L’approvazione definitiva della riforma costituzionale che introduce la separazione delle carriere tra magistratura requirente e giudicante rappresenta un passaggio storico e necessario per la piena maturità democratica del nostro ordinamento.
Dopo decenni di dibattiti, di resistenze corporative e di compromessi inconcludenti, il Parlamento ha finalmente avuto il coraggio di affermare un principio tanto semplice quanto decisivo: chi accusa e chi giudica non possono appartenere allo stesso corpo.
È una questione di logica istituzionale, di garanzia per i cittadini e di equilibrio tra i poteri dello Stato. Non si tratta di mettere in discussione l’indipendenza della magistratura, bensì di rafforzarla, distinguendo in modo netto le funzioni e le responsabilità di chi esercita l’azione penale da quelle di chi deve giudicare con imparzialità.
L’attuale commistione, eredità di una visione ormai superata, ha generato nel tempo una sovrapposizione di ruoli e di carriere che inevitabilmente rischia di influenzare la serenità del giudizio, rendendo il sistema meno trasparente e più esposto a logiche interne di corrente.
Con due Consigli Superiori della Magistratura distinti, composti in parte tramite sorteggio per ridurre l’influenza dei gruppi organizzati, si compie un passo verso una magistratura più autonoma dalle sue stesse dinamiche di potere, più responsabile e più vicina al cittadino.

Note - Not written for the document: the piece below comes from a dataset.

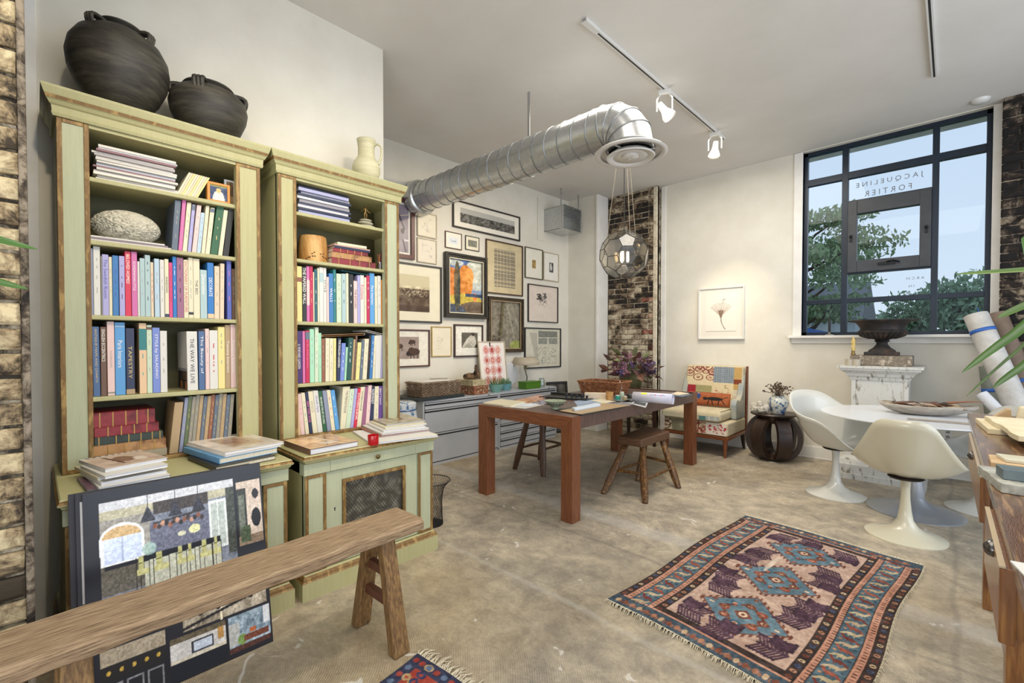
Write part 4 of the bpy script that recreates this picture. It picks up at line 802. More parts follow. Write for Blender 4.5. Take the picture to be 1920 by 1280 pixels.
MB().lathe([(0, .0), (.028, .0), (.030, .05), (.0295, .052), (.027, .05), (.025, .008), (0, .008)], 28, cap=False).build('glass', m_, cg, smooth=True); MB().lathe([(0, .009), (.0245, .009), (.0245, .032), (0, .030)], 20).build('wax', cov('b8323a'), cg, smooth=True)
rsp = [((679,812), (717,836), (800,811), .010, 'white', 'white sheaf of papers lowest in the pile beside the candle glass'), ((684,803), (729,821), (790,803), .006, 'rust', 'thin orange magazine in the pile beside the candle glass'), ((689,797), (733,816), (788,799), .010, 'white', 'white magazine above the orange one beside the candle glass'),
    ((686,789), (731,810), (786,796), .010, 'white', 'white magazine third from the top beside the candle glass'), ((690,786), (733,804), (790,791), .009, 'cream', 'white magazine second from the top beside the candle glass'), ((690,781), (734,798), (788,786), .008, 'grey', 'magazine with a nest photograph on top beside the candle glass')]
cn = Canvas(40, 40, 'aaa08c').noise(.15, 8).ell(.55, .5, .2, .18, '6d5a3a', .8).ell(.55, .5, .1, .08, 'b4a888').noise(.15, 3)
for a, b, c, h, col, lb in rsp:
    lay(a, b, c, z+h, z, h, col, lb, 'magazine', 'magazines piled right on the second counter', soft=True, page='magazine_pages', name='magazine', top=cn if 'nest' in lb else None); z += h+.0004

# ------------------------------------------------------------------ display boards leaning on the first bookcase
P1 = onZ(499, 1208, 0); P2 = onZ(340, 1280, 0)
xb = P1.x; ytr = onX(488, 880, -2.215).y; ytl = onX(150, 940, -2.215).y
def paint_board():
    cv = Canvas(230, 260, '26252c').noise(.02, 20)
    def photo(x0, y0, x1, y1, bgc, seed, amt=.2):
        cv.rect(x0, y0, x1, y1, bgc); r = ((cv.X > x0)&(cv.X < x1)&(cv.Y > y0)&(cv.Y < y1)).astype(float); cv.noise(amt, 13, seed, r); cv.noise(amt*.5, 3, seed+9, r)
        return lambda u, v: (x0+(x1-x0)*u, y0+(y1-y0)*v)
    q = photo(.075, .06, .81, .50, '7f8592', 1, .10)
    def R_(q, a, b, c, d, col, al=1): (x0, y0), (x1, y1) = q(a, b), q(c, d); cv.rect(x0, y0, x1, y1, col, al)
    def L_(q, a, b, c, d, t, col): (x0, y0), (x1, y1) = q(a, b), q(c, d); cv.line(x0, y0, x1, y1, t, col)
    def E_(q, a, b, rx, ry, col, al=1): x, y = q(a, b); k = q(1, 1)[0]-q(0, 0)[0]; l = q(1, 1)[1]-q(0, 0)[1]; cv.ell(x, y, rx*k, ry*l, col, al)
    R_(q, 0, 0, 1, .10, 'c9cbd0'); R_(q, 0, .1, 1, .2, 'b7b39c'); R_(q, 0, .2, .34, .7, '9a9790')
    cv.poly([q(.14+.15*math.cos(a), .42-.17*math.sin(a)) for a in np.linspace(0, PI, 14)]+[q(-.0, .68), q(.29, .68)], 'eceef2'); cv.poly([q(.14+.13*math.cos(a), .40-.12*math.sin(a)) for a in np.linspace(0, PI, 14)], 'c9ac80'); R_(q, .02, .40, .27, .66, 'cdd8f2'); R_(q, .135, .40, .145, .66, 'aab6d2'); R_(q, .02, .52, .27, .53, 'b4c0da')
    for k in range(9): L_(q, .34, .34+.035*k, .78, .33+.035*k, .0022, '8d909c')
    R_(q, .33, .32, .8, .66, '6e7182'); R_(q, .36, .10, .78, .24, '4a423e')
    for cx_ in (.32, .52, .70): cv.poly([q(cx_, .12), q(cx_-.055, .30), q(cx_+.055, .30)], '3a3a44'); L_(q, cx_, 0, cx_, .12, .002, '333333')
    L_(q, .36, .34, .74, .30, .006, '3d3a36')
    for k in range(14): E_(q, .37+.027*k, .37+.02*math.sin(k*2), .016, .03, ['8a5c46', '4a3b34', 'b9917a', '2c2a2c'][k % 4])
    R_(q, .78, .22, .93, .80, 'd8dcdc'); R_(q, .80, .26, .91, .76, 'b4bdb8'); L_(q, .855, .22, .855, .8, .003, 'e6eaea'); R_(q, .93, .1, 1, .9, '4c5048')
    R_(q, 0, .68, .34, .98, '6b665c'); R_(q, .02, .68, .30, .72, '2b2c34'); R_(q, .26, .66, .86, .72, '22242c'); R_(q, .28, .72, .86, 1, 'c2c4b4')
    E_(q, .32, .60, .05, .07, 'a8c4bc', .8); E_(q, .66, .50, .045, .05, 'd8d8a8'); E_(q, .56, .52, .03, .03, 'c8c8b0')
    for cx_, w_ in ((.27, .045), (.40, .055), (.55, .04), (.62, .035), (.74, .05), (.83, .035)): R_(q, cx_-w_*.6, .66, cx_+w_*.1, .80, 'b9b882'); R_(q, cx_-w_, .80, cx_+w_, .86, 'c6c48e'); L_(q, cx_-w_, .66, cx_-w_, 1, .0022, '2e2c26'); L_(q, cx_+w_, .72, cx_+w_, 1, .0022, '2e2c26'); L_(q, cx_-w_, .74, cx_+w_, .72, .002, '2e2c26'); L_(q, cx_-w_*.3, .86, cx_-w_*.3, 1, .0016, '2e2c26')
    q = photo(.825, .09, .985, .44, 'cbbcae', 3, .06); R_(q, 0, .1, .38, .85, '3a3c36'); R_(q, .07, .2, .3, .85, '6f7468'); E_(q, .78, .22, .14, .08, '2c2c30'); E_(q, .76, .60, .2, .15, '15151a'); R_(q, 0, .85, 1, 1, '8d7a68'); R_(q, .1, .7, .5, .95, '54604a')
    q = photo(.055, .51, .45, .705, '4a4238', 4, .2); R_(q, 0, .5, .55, 1, '7a7468'); R_(q, .0, .30, .5, .5, '1c1a1a'); R_(q, .5, .1, 1, .62, '1a191b'); R_(q, .55, .35, .95, .58, '3b3734'); R_(q, .8, 0, 1, .1, 'd8b48a'); R_(q, .95, 0, 1, 1, 'd0c8b8')
    q = photo(.465, .50, .975, .775, 'a89e8c', 5, .25); R_(q, 0, .1, .42, .45, '30323c'); R_(q, .1, .2, .35, .42, '5c5f88'); R_(q, .45, .05, 1, .35, '6b5a48'); E_(q, .72, .1, .08, .06, 'b8452c'); R_(q, 0, .62, 1, .72, '1e1c1c'); L_(q, .43, .0, .43, 1, .008, 'e8dcc0'); L_(q, 0, .95, 1, .7, .008, '2a2624'); L_(q, .9, 0, .9, .6, .004, '1c1c1c')
    for k in range(4): E_(q, .2+.2*k, .78, .03, .03, '17161a')
    q = photo(.055, .725, .37, .985, 'a89c88', 6, .08); R_(q, 0, .28, 1, .52, '2a2724'); R_(q, 0, .52, 1, 1, '26262a')
    for k in range(5): E_(q, .12+.19*k, .40, .03, .04, 'c8a850'); 
    for k in range(3): (x0, y0), (x1, y1) = q(.06+.32*k, .6), q(.32+.32*k, .95); cv.rect(x0, y0, x1, y1, '8d8d92'); cv.rect(x0+.008, y0+.008, x1-.008, y1-.008, '2a2a2e')
    q = photo(.39, .79, .705, .985, 'cfccc8', 7, .1); R_(q, 0, 0, 1, .14, '6a604c'); R_(q, 0, .58, 1, 1, '20242e'); R_(q, 0, .52, 1, .6, 'd9d0bc'); R_(q, .36, .2, .76, .5, '3b3c42'); R_(q, .40, .24, .73, .46, 'c6cfdc'); R_(q, .85, .12, .96, .4, 'b88e54')
    q = photo(.72, .79, .985, .975, '8fa0ac', 8, .3); R_(q, 0, .2, .25, .8, 'b9bab6'); E_(q, .32, .7, .12, .14, '7f9a58'); R_(q, .35, .62, .95, .78, '7a4a38'); R_(q, .5, .48, .65, .6, 'b86a3c'); R_(q, 0, .85, 1, 1, '5a3a30'); R_(q, .85, 0, 1, .5, 'd6d8dc')
    m0 = ((cv.a.mean(-1) > .19)).astype(float); cv.noise(.15, 2.2, 21, m0); cv.a = np.clip((cv.a-.5)*1.12+.48, 0, 1)
    return cv
zt = .735; ln = math.atan2(-2.205-xb, zt)
for i in range(3):
    off = -.012*(2-i); dl = (.035, .018, 0)[i]
    W = ytr-ytl-.01; t = thing('display_board', ['rearmost black presentation board, a sliver showing at left of the stack', 'middle black presentation board behind the photo-covered one', 'black presentation board of kitchen photographs leaning on the bookcase'][i], 'board', (xb+off, (ytl+ytr)/2-dl, .0), (0, 0, PI/2), 'black presentation boards')
    Hh = math.hypot(zt, -2.205-xb)
    M = Matrix.Rotation(-math.atan2(abs(-2.205-xb), zt), 4, 'X')
    MB().box(-W/2, W/2, 0, .005, 0, Hh, M).build('board', pm('black_board', '25242b', rough=.5), t, bevel=.001)
    if i == 2: sheet(paint_board(), 'mounted_photographs', W-.002, Hh-.002, t, M @ T(0, -.0008, .001), print_mat('glossy_print', .3))
    if i == 1: MB().box(-W/2+.012, -W/2+.05, -.0012, 0, Hh*.5, Hh-.03, M).build('mounted_photograph', pm('pale_photo_edge', 'c4c2c4', 'a8a49c', 6, .35), t)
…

Il referendum confermativo annunciato sarà l’occasione per ribadire questo principio di civiltà giuridica: non esiste vera giustizia senza la percezione di imparzialità, e non esiste imparzialità senza una chiara separazione delle funzioni.
La riforma non è un attacco, ma una liberazione; non è una minaccia all’indipendenza dei giudici, ma la condizione per renderla effettiva e credibile. Chi si oppone, evocando spettri di “pieni poteri”, difende di fatto lo status quo, un sistema in cui la magistratura è stata insieme potere e contro-potere, accusatore e giudice, controllore e controllato.
È tempo di superare queste ambiguità e di restituire ai cittadini la fiducia in una giustizia limpida, equa e capace di distinguere con rigore ruoli e responsabilità. La separazione delle carriere non divide la magistratura: la rende finalmente coerente con i principi costituzionali e con le migliori democrazie occidentali.